WORK INSTRUCTIONS » Return each line of the listing below, unchanged, and omit the images.

DATA EXCERPTS »

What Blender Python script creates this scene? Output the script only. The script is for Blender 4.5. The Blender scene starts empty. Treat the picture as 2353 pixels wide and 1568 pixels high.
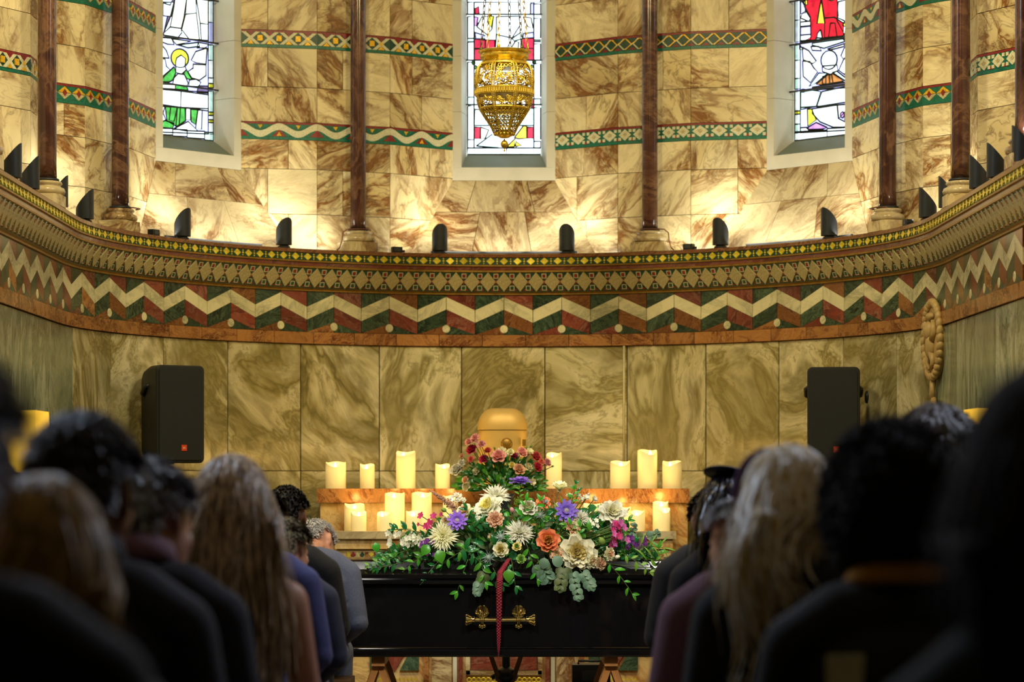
import bpy, bmesh, math, random
import numpy as np
from mathutils import Vector, Matrix, noise as mnoise
random.seed(7)
PI = math.pi
E = 1.2          # eye height
C = 11.67        # distance from camera to the centre of the apse
F = 5750.0       # focal length in pixels of the 2353 px wide frame
sc = bpy.context.scene
col = sc.collection

# ---------------------------------------------------------------- camera
cam_d = bpy.data.cameras.new('camera')
cam = bpy.data.objects.new('camera', cam_d)
col.objects.link(cam)
cam.location = (0, 0, E)
cam.rotation_euler = (PI/2, 0, 0)
cam_d.sensor_width = 36
cam_d.lens = F*36/2353
cam_d.shift_x = 18.5/2353
cam_d.shift_y = 316/2353
cam_d.dof.use_dof = True
cam_d.dof.focus_distance = 11.35
cam_d.dof.aperture_fstop = 2.9
sc.camera = cam
# ---------------------------------------------------------------- exposure
sc.view_settings.view_transform = 'Standard'
sc.view_settings.look = 'None'
sc.view_settings.exposure = 0.15
sc.view_settings.gamma = 1
sc.view_settings.use_curve_mapping = False
sc.cycles.max_bounces = 6
sc.cycles.diffuse_bounces = 3
sc.cycles.glossy_bounces = 3
sc.cycles.transparent_max_bounces = 8
sc.cycles.transmission_bounces = 3
sc.cycles.sample_clamp_indirect = 4
sc.cycles.caustics_reflective = False
sc.cycles.caustics_refractive = False
sc.cycles.use_denoising = True
# ---------------------------------------------------------------- sky outside the windows: bright overcast
w = bpy.data.worlds.new('sky'); sc.world = w; w.use_nodes = True
bg = w.node_tree.nodes['Background']
bg.inputs[0].default_value = (0.80, 0.93, 1.0, 1)
bg.inputs[1].default_value = 3.2

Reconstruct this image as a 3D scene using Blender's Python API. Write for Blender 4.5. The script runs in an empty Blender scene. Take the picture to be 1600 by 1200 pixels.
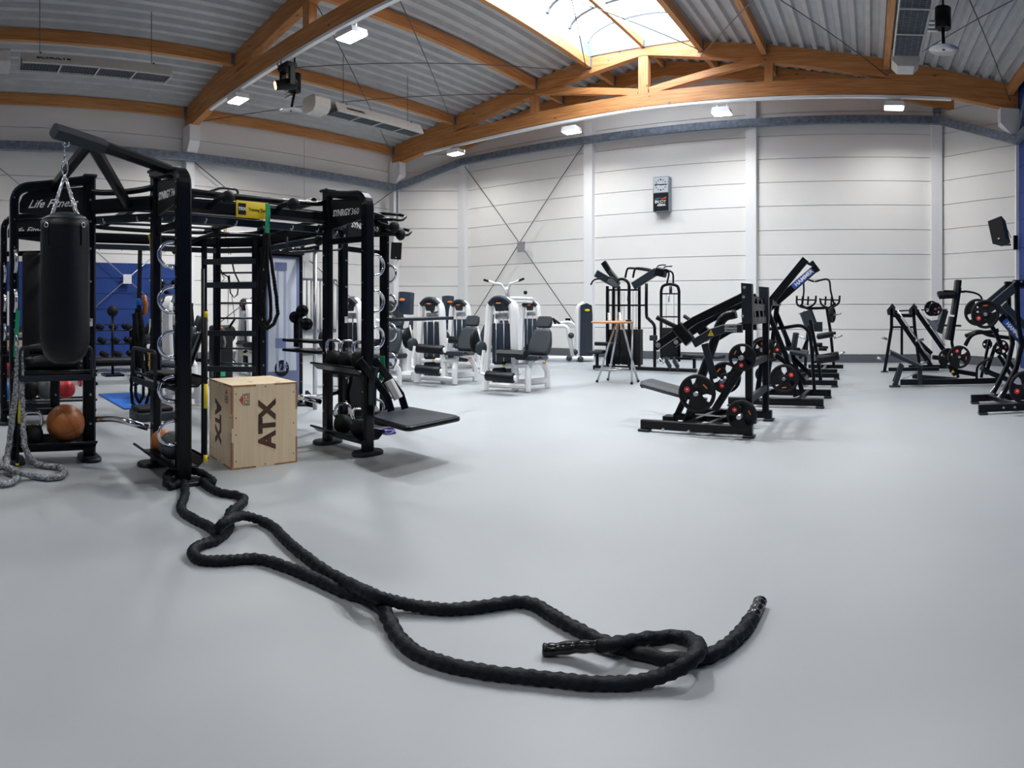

EXPECTED OUTPUT »
What Blender Python script creates this scene? Output the script only. The script is for Blender 4.5. The Blender scene starts empty. Treat the picture as 2353 pixels wide and 1568 pixels high.
import bpy, bmesh, math, random
import numpy as np
from mathutils import Vector, Matrix, noise as mnoise
random.seed(7)
PI = math.pi
E = 1.2          # eye height
C = 11.67        # distance from camera to the centre of the apse
F = 5750.0       # focal length in pixels of the 2353 px wide frame
sc = bpy.context.scene
col = sc.collection

# ---------------------------------------------------------------- camera
cam_d = bpy.data.cameras.new('camera')
cam = bpy.data.objects.new('camera', cam_d)
col.objects.link(cam)
cam.location = (0, 0, E)
cam.rotation_euler = (PI/2, 0, 0)
cam_d.sensor_width = 36
cam_d.lens = F*36/2353
cam_d.shift_x = 18.5/2353
cam_d.shift_y = 316/2353
cam_d.dof.use_dof = True
cam_d.dof.focus_distance = 11.35
cam_d.dof.aperture_fstop = 2.9
sc.camera = cam
# ---------------------------------------------------------------- exposure
sc.view_settings.view_transform = 'Standard'
sc.view_settings.look = 'None'
sc.view_settings.exposure = 0.15
sc.view_settings.gamma = 1
sc.view_settings.use_curve_mapping = False
sc.cycles.max_bounces = 6
sc.cycles.diffuse_bounces = 3
sc.cycles.glossy_bounces = 3
sc.cycles.transparent_max_bounces = 8
sc.cycles.transmission_bounces = 3
sc.cycles.sample_clamp_indirect = 4
sc.cycles.caustics_reflective = False
sc.cycles.caustics_refractive = False
sc.cycles.use_denoising = True
# ---------------------------------------------------------------- sky outside the windows: bright overcast
w = bpy.data.worlds.new('sky'); sc.world = w; w.use_nodes = True
bg = w.node_tree.nodes['Background']
bg.inputs[0].default_value = (0.80, 0.93, 1.0, 1)
bg.inputs[1].default_value = 3.2

Reconstruct this image as a 3D scene using Blender's Python API. Write for Blender 4.5. The script runs in an empty Blender scene. Take the picture to be 1600 by 1200 pixels.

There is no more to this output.